John Lagerwey, sinologue d’origine américaine a effectué de longs séjours dans la Chine profonde. Le continent des esprits, édité chez Maisonneuve & Larose dans la collection Voyages Intérieurs (Paris, 1993), est un bel ouvrage qui réunit à la fois des textes intéressants et de belles photos. Dans le chapitre II « La montagne, monde des esprits » (pp. 58- 89), John Lagerwey nous livre les arcanes de l’itinéraire initiatique lié à l’ascension du Mont Wudang, lieu de la création mythique du tai chi chuan.
Introduction
La Chine elle-même, selon un nom qu’elle se donne depuis plus de deux millénaires, est le Continent des Esprits. Régner sur la Chine (…) voulait non seulement dire gouverner les Chinois, mais aussi rendre un culte régulier aux dieux locaux, ceux notamment qui géraient les fleuves et surtout les montagnes saintes de la Chine p. 12.
De la même manière que l’eau se transformait en nuages et sortait de la bouche des grottes, le taoïste apprenait à chauffer ses souffles intérieurs pour les extérioriser (…).
La montagne et le corps humain étaient donc assimilés l’un à l’autre. Et ils étaient tous deux des images parfaites de ce qui, aux yeux des Chinois, constitue un univers : un ciel-terre p. 13.

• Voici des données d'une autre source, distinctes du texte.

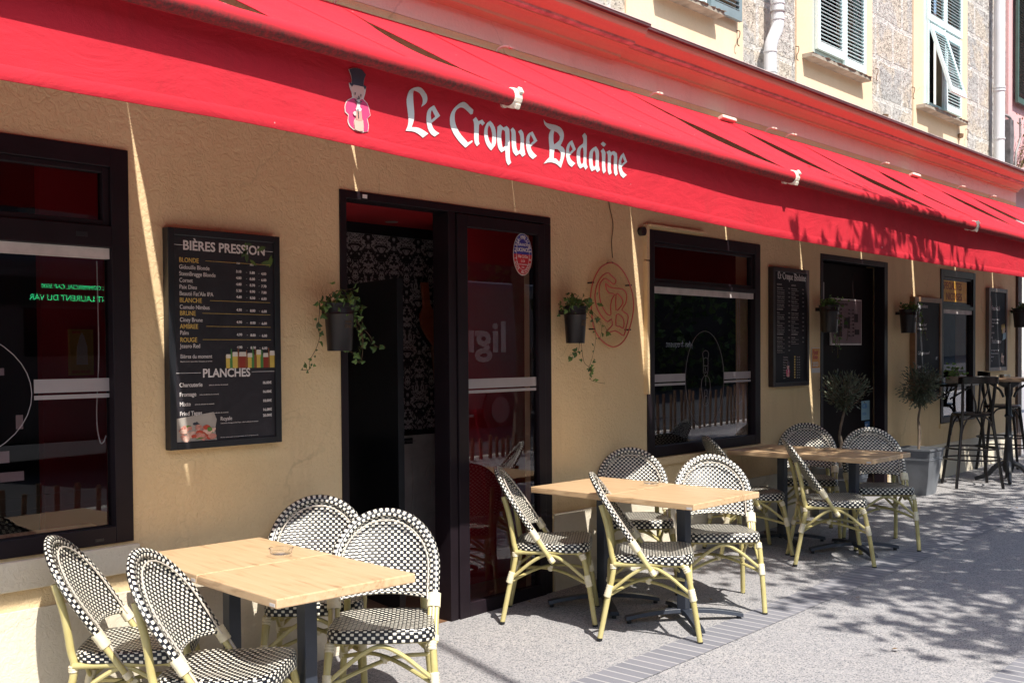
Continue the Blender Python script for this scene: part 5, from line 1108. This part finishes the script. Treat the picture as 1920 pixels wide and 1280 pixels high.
t=empty('bar_table'); tz0=0; g=MB(); g.lathe([(0,1.07),(.34,1.07),(.345,1.08),(.345,1.10),(.335,1.107),(0,1.107)],(0,0,0),40); g.build('tabletop',wood('dark worn oak',(.20,.13,.08),(.28,.19,.12),(.1,.06,.035),(20,2,20),.35),t,smooth=True)
g=MB(); g.lathe([(.12,1.06),(.10,1.03),(.045,1.0),(.04,.93),(.03,.9),(.032,.72),(.045,.70),(.03,.68),(.033,.5),(.045,.48),(.035,.45),(.05,.25),(.06,.15),(.045,.1),(0,.1)],(0,0,0),18); g.build('column',M['black'],t,smooth=True)
for k in range(4):
    a=R(20+90*k); d=Vector((math.cos(a),math.sin(a),0)); g=MB(); S=smooth_path([d*.03+Vector((0,0,.2)),d*.12+Vector((0,0,.16)),d*.2+Vector((0,0,.07)),d*.29+Vector((0,0,.03)),d*.33+Vector((0,0,.015))],4); g.tube(S,[.03-.012*i/(len(S)-1) for i in range(len(S))],8); g.build('base_foot',M['black'],t,smooth=True)
    g=MB(); S=smooth_path([d*.05+Vector((0,0,.9)),d*.09+Vector((0,0,.98)),d*.2+Vector((0,0,1.06))],4); g.tube(S,.013,6); g.build('top_bracket',M['black'],t,smooth=True)
t.location=(11.99,-.66,gz(11.99)); tag(t,'round dark topped bar table with cast iron column','bar table')
o=empty('ashtray'); g=MB(); g.lathe([(0,0),(.05,0),(.055,.02),(.052,.035),(.045,.035),(.045,.012),(0,.012)],(0,0,0),24); g.build('bowl',flat('brushed steel',(.4,.38,.35),.3,metal=.9),o,smooth=True); o.location=(11.93,-.64,gz(12)+1.108); tag(o,'small round steel ashtray on the bar table','ashtray')
# plant on a shelf under the right window
sh_=empty('wall_shelf'); g=MB(); g.box(11.50,12.15,-.30,-.0,1.155,1.18); g.build('board',M['blackwood'],sh_,bevel=.003)
for x in (11.6,12.05): g=MB(); g.tube([(x,-.02,1.0),(x,-.26,1.152)],.01,6); g.build('bracket',M['black'],sh_)
tag(sh_,'small black wall shelf under the yellow sign window','shelf'); settle(sh_,(11.82,0,1.155))
j=empty('succulent_jar'); tag(j,'pale green succulent in a small glass jar above the left bar stool','potted plant')
g=MB(); g.box(11.66,11.86,-.27,-.11,1.182,1.26); g.build('jar',flat('sandy glass jar',(.42,.33,.24),.2,var=.3,vs=20),j,bevel=.01)
rnd=random.Random(12); lf=MB()
for k in range(28):
    c=Vector((11.76+rnd.gauss(0,.085),-.19+rnd.gauss(0,.05),1.31+rnd.gauss(0,.035)))
    for q in range(9):
        d=Vector([rnd.uniform(-1,1),rnd.uniform(-1,1),rnd.uniform(-.1,1)]).normalized(); s=d.cross(Vector([rnd.uniform(-1,1) for _ in range(3)])).normalized(); L=rnd.uniform(.02,.036)
        lf.add([c,c+d*L*.6+s*L*.35,c+d*L,c+d*L*.6-s*L*.35],[(0,1,2,3)])
lf.build('foliage',M['salad'],j,fix=False); settle(j,(11.76,-.19,1.18))
# ---------------------------------------------------------------- street side (seen only in reflections and as shadows)
bus=empty('city_bus'); tag(bus,'white and grey city bus with green destination lights waiting across the street','bus')
bm_=flat('bus grey paint',(.10,.095,.105),.35); dk=flat('bus tinted glass',(.01,.01,.014),.15)
zr=-.1
g=MB(); g.box(5.6,18.4,-12.6,-10.05,.35,2.95); g.build('body',bm_,bus,bevel=.12)
for k in range(6): g=MB(); g.box(6.2+k*1.95,7.95+k*1.95,-10.049,-10.03,1.55,2.2) if k<4 else g.box(6.2+k*1.95,6.5+k*1.95,-10.049,-10.03,2.6,2.8); g.build('window',dk,bus)
g=MB(); g.box(5.9,8.2,-10.049,-10.03,2.24,2.62); dp=g.build('display',M['black'],bus)
textblock([('SAINT LAURENT DU VAR',7.53,-10.028,2.31,.115,dict(face='+y',sx=.97)),('CENTRE COMMERCIAL CAP 3000',7.60,-10.028,2.475,.085,dict(face='+y',sx=.93))],M['led'],dp,'led_lettering')
textblock([('lignes',15.75,-10.04,1.58,.85,dict(face='+y',bold=.02,sx=1.25)),('Nice Cote',9.5,-10.04,1.3,.16,dict(face='+y'))],flat('bus white lettering',(.8,.78,.76),.4),bus)
text("plus frequent",22.6,-10.04,1.66,.22,flat('banner lettering',(.8,.8,.8),.5),bus,'lettering',face='+y')
for x in (8,15.5):
    g=MB(); g.tube([(x,-10.02,.42),(x,-10.3,.42)],.48,24,up=(0,0,1)); w_=g.build('wheel',M['black'],bus); g=MB(); g.tube([(x,-10.0,.42),(x,-10.02,.42)],.26,18,up=(0,0,1)); g.build('rim',M['inkdim'],w_)
settle(bus,(12,-11.3,0))
# chestnut paling along the kerb
fe=empty('paling_fence'); tag(fe,'low chestnut paling fence on stakes along the kerb, seen mirrored in the windows','fence'); rnd=random.Random(2)
fm=flat('weathered chestnut',(.20,.12,.07),.8,var=.4,vs=3); g=MB(); g2=MB(); x=2.
while x<20:
    h=(.30 if x<12.5 else .66)+rnd.uniform(-.05,.05); g.obox((x,-5.62+rnd.uniform(-.02,.02),gz(x)+h/2-.05),rnd.uniform(.04,.06),.02,h+.1,Matrix.Rotation(rnd.uniform(-.06,.06),3,'Y')); x+=rnd.uniform(.12,.21)
g.build('paling',fm,fe); 
for z in (.12,.24): g2.tube([(x,-5.60,gz(x)+z) for x in [2+i for i in range(19)]],.004,4)
g2.build('wire',M['inkdim'],fe); settle(fe,(11,-5.6,0))
def tree(x,y,h,rad,rz,n,label,seed,gaps=.25,lsz=(.09,.19)):
    rnd=random.Random(seed); r=empty('street_tree'); tag(r,label,'tree','street trees along the kerb')
    g=MB(); S=smooth_path([(x,y,-.1),(x+.08,y+.02,h*.3),(x-.05,y,h*.62),(x,y,h)],5); g.tube(S,[.15-.10*i/(len(S)-1) for i in range(len(S))],10); lf=MB(); C0=Vector((x,y,h)); cl_=[]
    for k in range(n):
        while True:
            d=Vector([rnd.uniform(-1,1) for _ in range(3)])
            if .25<d.length<1: break
        c=C0+Vector((d.x*rad,d.y*rad,d.z*rz)); cl_.append(c)
    for c in cl_[::2]:
        b=Vector((x,y,h*.55+rnd.uniform(0,.3*h))); g.tube(smooth_path([b,(b+c)/2+Vector((rnd.uniform(-.15,.15),rnd.uniform(-.15,.15),.1)),c],3),[.03,.024,.02,.016,.012,.009,.006],5)
    for c in cl_:
        m_=rnd.randint(34,56); sp=rnd.uniform(.13,.27)
        for q in range(m_):
            p=c+Vector([rnd.gauss(0,sp),rnd.gauss(0,sp),rnd.gauss(0,sp*.6)]); vs,fs=leaf5(p,rnd.uniform(*lsz)*.6,rrot(rnd,sp=1.2),.2); lf.add(vs,fs)
    g.build('trunk',M['bark'],r); lf.build('crown',M['treeleaf'],r,fix=False); settle(r,(x,y,0))
tree(7.0,-5.3,4.9,2.5,1.0,210,'young street tree whose leaf shade falls on the far table and the awning',3)
tree(11.6,-6.0,4.9,3.0,1.1,300,'larger street tree shading the pavement in front of the bar stools',7)
def hedge(name,x0,x1,y,h,label,seed,n):  # added screen: leaves before a dark slab, blocks bright sky in the window reflections
    rnd=random.Random(seed); r=empty(name); tag(r,label,'hedge'); g=MB(); g.box(x0,x1,y-1.2,y-.9,-.1,h); g.build('dark_screen',M['darkroom'],r); lf=MB()
    for k in range(n):
        c=Vector((rnd.uniform(x0,x1),y-.6+rnd.gauss(0,.25),rnd.uniform(0,h)))
        for q in range(6): vs,fs=leaf5(c+Vector([rnd.gauss(0,.2) for _ in range(3)]),rnd.uniform(.12,.22),rrot(rnd,sp=1.3),.2); lf.add(vs,fs)
    lf.build('foliage',M['treeleaf'],r,fix=False); settle(r,((x0+x1)/2,y,0))
hedge('added_hedge_screen',-6,5.2,-14,5,'tall dark hedge added across the street to block sky from the left window',1,420)
hedge('added_hedge_screen',18.8,46,-14,5.5,'tall dark hedge added across the street beyond the bus to block sky reflections',2,700)
ob=empty('added_opposite_building'); g=MB(); g.box(-40,80,-26,-22,-.1,9); g.build('wall',flat('brown grey render',(.24,.20,.165),.9,var=.2,vs=1),ob); g=MB(); g.box(-40,80,-26.2,-21.8,9,9.3); g.build('roof',M['brownwood'],ob)  # added unseen block, keeps the bright horizon sky out of the glass
for k in range(20): g=MB(); g.box(-8+k*3,-6.8+k*3,-22,-21.95,1+.0,3.0); g.box(-8+k*3,-6.8+k*3,-22,-21.95,5,7); g.build('window',M['black'],ob)
tag(ob,'long brown building added behind the camera to block sky from the window glass','building'); settle(ob,(20,-24,0))
# lamp post at the kerb, throws the thin line of shadow over the pavement
lp=empty('lamp_post'); g=MB(); g.tube([(0,0,-.1),(0,0,1.2),(0,0,7.5)],[.045,.035,.026],12); g.build('pole',M['tablemetal'],lp,smooth=True); g=MB(); g.lathe([(.09,-.1),(.09,.15),(.05,.22),(.045,.3)],(0,0,0),16); g.build('base',M['tablemetal'],lp)
g=MB(); g.lathe([(0,7.6),(.035,7.58),(.045,7.5),(.03,7.45)],(0,0,0),16); g.build('lamp_head',M['tablemetal'],lp); lp.location=(2.38,-5.28,gz(2.38)); tag(lp,'slim grey lamp post at the kerb casting a line of shadow on the pavement','lamp post')

rnd=random.Random(31); first=None; lm=leafmat('dry leaf',(.22,.10,.03),(.30,.17,.06),(.16,.08,.03),.1)
for k,(x,y) in enumerate([(5.62,-.93),(6.2,-1.6),(4.9,-.08),(7.0,-1.9),(8.6,-2.1),(9.6,-.5),(6.6,-.25),(5.3,-2.2),(10.2,-1.3),(7.6,-2.4),(3.8,-1.5),(9.0,-.12)]):
    if first is None:
        g=MB(); vs,fs=leaf5((0,0,.012),.026,Matrix.Rotation(.15,3,'X'),.35); g.add(vs,fs); o=first=g.build('dry_leaf',lm)
    else: o=first.copy(); C.objects.link(o)
    o.location=(x,y,gz(x)+.004); o.rotation_euler=(0,0,rnd.uniform(0,6)); s=rnd.uniform(.7,1.2); o.scale=(s,s,s); tag(o,'small dry brown leaf fallen on the pavement','leaf','dry leaves on the pavement')
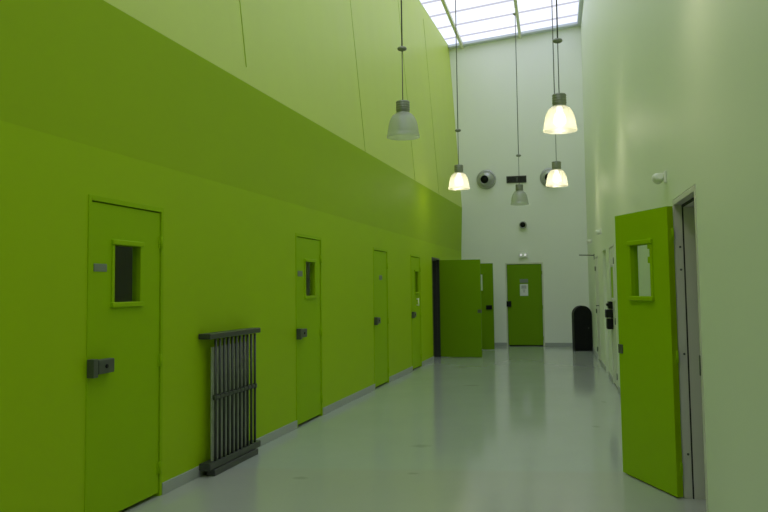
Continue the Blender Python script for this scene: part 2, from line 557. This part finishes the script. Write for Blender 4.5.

La montagne, monde des esprits
Les plus anciennes hagiographies chinoises (…) décrivent la majorité de ces Immortels comme des hommes de la montagne. Ils allaient chercher là la solitude et les produits naturels nécessaires à l’accomplissement de leur oeuvre p. 61.
À propos du Wudangshang (…) le pic de la Colonne du ciel, qui s’élève à mille six cent douze mètres au-dessus de la mer, ressemble à une colonne de bronze coulé ou de jade poli. S’arrachant à la terre, il se tient comme une grue au-dessus de tous les autre pics : il est depuis longtemps connu comme la colonne qui, seule, soutient le ciel p. 63.
Monde à part, monde clos, le pèlerin ne peut entrer dans la montagne sans s’y être préparé ; aussi le lieu de passage du monde profane au monde des esprits est-il presque toujours marqué par une porte d’entrée. À Wudangshan, par exemple, cette porte se trouve à plusieurs kilomètres du pied de la montagne. Sur le linteau, on lit quatre caractères gravés de la main même de l’empereur : Montagne céleste qui gouverne le monde pp. 64-65.
L’ascension du Wudangshan
On n’allait pas dans le monde des esprits inconsidérément et on ne s’attendait pas à en revenir intact p. 74.
Dans le cas de l’empereur du Nord, surnommé aussi le Vrai Guerrier, il s’agit d’une alliance avec un dieu très puissant (…). Ce dieu était et reste le saint patron des arts martiaux et des exorcistes. C’est à ce titre qu’il est invité à tout rituel taoïste important et qu’il a même en permanence sa place dans l’aire sacrée p. 75.
Dans le Wudangshan, il était possible de revivre cette légende – celle du Vrai Guerrier – (…) l’empereur Chengzu des Ming, au cours de son règne, (1403-1424), fit littéralement couvrir la montagne de bâtiments religieux (…). C’est précisément cette symbiose des oeuvres divines et humaines qui a valu au Wudangshan son plus beau nom, celui du mont de la Grande Harmonie p. 76.
L’ensemble architectural évoque les différentes étapes de l’alchimie intérieure qui est le fondement du travail intérieur en tai chi chuan : le puits où on lime l’aiguille, l’étang aux Larmes, la terrasse octogonale, le pont sur la rivière de l’Épée, le palais de l’Empyrée pourpre, le hall des Dix directions, la grotte du Dieu du Tonnerre, la porte du Sud, le pavillon de l’Ascension, le précipice du Sacrifice du corps, la pierre de l’Épreuve du coeur, le Palais où l’on va en audience au ciel, les trois portes du Ciel, le palais de la Grande Harmonie, le hall de l’Officier puissant, les cent marches réparties en neuf tournants et enfin le hall d’Or où trône le Vrai Guerrier encadré par deux serviteurs.